El Papa predica con el ejemplo, y su viaje a Suecia para hacer memoria de los acontecimientos ligados a la Reforma junto a los fieles de las comunidades luteranas es una buena ilustración. El centro romano (fundamento de unidad para la Iglesia, pero piedra de tropiezo histórico para ortodoxos y reformados) se ha movido a la periferia, entendida en múltiples sentidos. Periferia gélida, ya que Suecia ha sido durante siglos uno de los países más duros para la vida de los católicos; periferia en cuanto realidad (las comunidades de la Reforma) que comparte elementos sustanciales del Credo apostólico, pero que vive un desgarro patente respecto a la Católica; y periferia también porque se trata de un lugar fuertemente secularizado, en el que conviven el escepticismo y la búsqueda del sentido de la vida.

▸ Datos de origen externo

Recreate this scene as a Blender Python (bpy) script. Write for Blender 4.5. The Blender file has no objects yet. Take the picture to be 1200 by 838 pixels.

Francisco no ha viajado para celebrar ni festejar los hechos dramáticos que siguieron a la célebre protesta de Martín Lutero expresada en sus tesis de Wittenberg. Por el contrario, en continuidad con los gestos y palabras de San Juan Pablo II en Copenhague y de Benedicto XVI en Erfurt, Francisco ha querido proseguir, con un gesto ciertamente audaz, el arduo camino hacia la unidad querida ardientemente por el Señor. Aunque hablando de audacia, no viene mal recordar estos días jalones como la Declaración conjunta sobre la Doctrina de la Justificación (fuertemente auspiciada por el prefecto Joseph Ratzinger) o el vertiginoso discurso en el convento de los agustinos de Erfurt a cargo de Benedicto XVI.
Para sostener ese camino es preciso purificar la memoria de aquellos acontecimientos, por los que unos y otros, luteranos y católicos, hemos de pedir perdón, y así lo reconoce la Declaración firmada conjuntamente en Lund. También es necesaria una escucha recíproca y paciente, y un diálogo teológico en profundidad que ya ha ofrecido buenos frutos en los últimos 50 años, y que permite deshacer malentendidos históricos y hablar de un camino que conduce del conflicto a la comunión. Lo cual no significa que los obstáculos hayan desaparecidos o sean de menor cuantía. La propia Declaración de Lund se refiere a la imposibilidad actual de participar en la misma mesa de la Eucaristía como una herida que permanece abierta. Una herida que no se puede sanar con “arreglos” o concesiones, sino a través de un camino de conversión que necesariamente ha de afectar a la mente y al corazón.
Hoy más que nunca se hace dramáticamente urgente el testimonio concorde de la fe que nos une en Cristo salvador, ante un mundo desorientado y sediento de respuestas. Hay un ecumenismo de la sangre, que han realizado los mártires cristianos de todas las confesiones y que fue bellamente subrayado por San Juan Pablo II durante el Jubileo del año 2000; existe también un ecumenismo de la caridad al que Francisco llama insistentemente, y que encuentra intenso eco en la Declaración firmada en Lund, cuando se insta a las comunidades católicas y luteranas a comprometerse en la acogida y el socorro de quienes son forzados a huir a causa de la guerra y de la persecución.
Pero sobre todo hace falta un ecumenismo de la conversión. Benedicto XVI dijo en Erfurt que “la fe vivida en un mundo secularizado será la fuerza ecuménica más poderosa que nos guiará a la unidad en el único Señor”. Ese es también el corazón de la homilía de Francisco en la catedral luterana de Lund: “Él es quien nos sostiene y nos anima a buscar los modos para que la unidad sea una realidad cada vez más evidente… Pidamos al Señor que su Palabra nos mantenga unidos, porque ella es fuente de alimento y vida”. La disponibilidad sincera a esta conversión (límpidamente manifestada en los últimos papas) es el hilo de oro que recorre estos últimos cincuenta años de ecumenismo. Sin eso no entendemos nada.